4. A method according to claim 3, wherein the releasing step further comprises applying an axially compressive force to the deflection device after the engaging step.

5. A method according to claim 1, 2, 3 or 4, wherein the first tubular string is attached to a second tubular string, and the second tubular string is received in the first wellbore; and the receiving step further comprises inserting the second tubular string through a whipstock disposed within the first wellbore after the deflecting step.

6. Apparatus for completing a subterranean well, the apparatus comprising: first, second and third tubular strings, the second tubular string having a length greater than that of the third tubular string; a coupling device interconnecting the first, second and third tubular strings, the first tubular string extending outwardly from the coupling device in a first axial direction, and the second and third tubular strings extending outwardly from the coupling device in a second axial direction opposite to the first axial direction; and a releasable deflection device attached to the second tubular string.

7. Apparatus according to claim 6, further comprising a first flow regulating device, the first regulating device regulating fluid flow between the first tubular string and the third tubular string.

8. Apparatus according to claim 6 or 7, wherein the third tubular string further includes at least one opening formed through a sidewall portion of the third tubular string and a flow blocking device preventing fluid flow through a portion of the third tubular string, the flow blocking device being disposed between the opening and the third regulating device.

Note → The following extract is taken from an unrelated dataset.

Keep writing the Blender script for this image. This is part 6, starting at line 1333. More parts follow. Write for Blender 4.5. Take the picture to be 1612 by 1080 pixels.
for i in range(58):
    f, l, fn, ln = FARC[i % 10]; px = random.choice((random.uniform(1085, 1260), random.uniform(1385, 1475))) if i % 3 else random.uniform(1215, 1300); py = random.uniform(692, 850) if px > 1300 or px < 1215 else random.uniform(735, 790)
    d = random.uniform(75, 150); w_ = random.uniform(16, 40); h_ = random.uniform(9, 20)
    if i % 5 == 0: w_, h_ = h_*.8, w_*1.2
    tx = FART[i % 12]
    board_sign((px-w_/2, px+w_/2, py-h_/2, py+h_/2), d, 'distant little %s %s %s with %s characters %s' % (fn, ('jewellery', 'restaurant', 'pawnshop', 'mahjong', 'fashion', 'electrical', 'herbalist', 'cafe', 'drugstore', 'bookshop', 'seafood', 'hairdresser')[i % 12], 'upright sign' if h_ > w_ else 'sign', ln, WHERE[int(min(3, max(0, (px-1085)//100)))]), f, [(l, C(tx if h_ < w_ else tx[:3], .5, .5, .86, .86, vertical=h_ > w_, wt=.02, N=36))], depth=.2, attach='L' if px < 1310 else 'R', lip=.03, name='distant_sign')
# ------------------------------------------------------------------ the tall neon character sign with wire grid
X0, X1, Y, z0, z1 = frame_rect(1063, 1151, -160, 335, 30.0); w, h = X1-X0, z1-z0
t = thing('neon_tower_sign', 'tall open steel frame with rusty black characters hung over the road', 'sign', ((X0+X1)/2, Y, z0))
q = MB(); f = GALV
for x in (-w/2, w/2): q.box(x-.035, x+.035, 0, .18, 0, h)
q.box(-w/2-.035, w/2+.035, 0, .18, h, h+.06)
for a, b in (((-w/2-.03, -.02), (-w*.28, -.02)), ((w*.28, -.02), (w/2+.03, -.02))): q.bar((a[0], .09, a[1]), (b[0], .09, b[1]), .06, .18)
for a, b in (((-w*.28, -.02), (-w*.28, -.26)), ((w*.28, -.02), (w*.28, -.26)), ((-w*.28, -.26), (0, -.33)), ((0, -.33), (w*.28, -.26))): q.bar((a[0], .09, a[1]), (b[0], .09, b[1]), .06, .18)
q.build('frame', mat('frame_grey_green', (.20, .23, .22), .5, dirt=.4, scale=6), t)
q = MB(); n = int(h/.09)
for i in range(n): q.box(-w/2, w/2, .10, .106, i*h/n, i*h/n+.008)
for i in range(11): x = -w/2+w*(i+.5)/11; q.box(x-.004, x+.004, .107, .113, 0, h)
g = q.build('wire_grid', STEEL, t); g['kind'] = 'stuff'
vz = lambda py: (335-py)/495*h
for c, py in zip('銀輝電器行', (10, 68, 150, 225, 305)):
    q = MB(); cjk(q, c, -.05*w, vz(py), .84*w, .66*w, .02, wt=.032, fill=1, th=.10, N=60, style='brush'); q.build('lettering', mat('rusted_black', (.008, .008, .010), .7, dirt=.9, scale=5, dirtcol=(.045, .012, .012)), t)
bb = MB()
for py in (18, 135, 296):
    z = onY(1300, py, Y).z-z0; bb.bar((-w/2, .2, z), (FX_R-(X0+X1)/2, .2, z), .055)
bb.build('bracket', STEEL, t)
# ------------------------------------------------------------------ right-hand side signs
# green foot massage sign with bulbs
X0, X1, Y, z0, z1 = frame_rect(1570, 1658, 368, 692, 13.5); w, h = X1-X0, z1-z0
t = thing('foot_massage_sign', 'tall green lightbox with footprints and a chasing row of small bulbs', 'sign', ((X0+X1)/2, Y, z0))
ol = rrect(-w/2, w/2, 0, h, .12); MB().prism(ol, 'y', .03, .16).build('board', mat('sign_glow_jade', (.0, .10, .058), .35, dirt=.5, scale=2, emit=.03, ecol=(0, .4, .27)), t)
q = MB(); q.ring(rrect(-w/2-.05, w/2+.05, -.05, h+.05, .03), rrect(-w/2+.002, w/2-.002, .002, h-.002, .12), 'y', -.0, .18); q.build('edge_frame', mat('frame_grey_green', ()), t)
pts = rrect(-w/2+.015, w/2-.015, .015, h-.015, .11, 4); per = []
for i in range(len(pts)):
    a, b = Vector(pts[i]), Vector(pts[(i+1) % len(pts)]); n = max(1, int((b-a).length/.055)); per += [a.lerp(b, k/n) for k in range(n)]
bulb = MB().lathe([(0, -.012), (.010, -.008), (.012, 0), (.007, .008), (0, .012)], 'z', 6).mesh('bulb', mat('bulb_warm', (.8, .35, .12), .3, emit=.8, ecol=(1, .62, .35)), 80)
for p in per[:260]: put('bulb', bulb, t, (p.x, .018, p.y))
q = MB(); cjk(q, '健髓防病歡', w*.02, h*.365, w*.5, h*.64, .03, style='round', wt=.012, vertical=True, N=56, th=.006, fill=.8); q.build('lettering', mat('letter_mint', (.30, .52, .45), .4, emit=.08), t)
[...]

9. Apparatus according to claim 6, 7 or 8, wherein the second tubular string further includes a second flow regulating device, the second flow regulating device regulating flow through the second tubular string to the first tubular string.

10. Apparatus according to claim 6, further comprises an item of equipment attached to the second tubular string, and wherein the deflection device radially outwardly surrounds the item of equipment.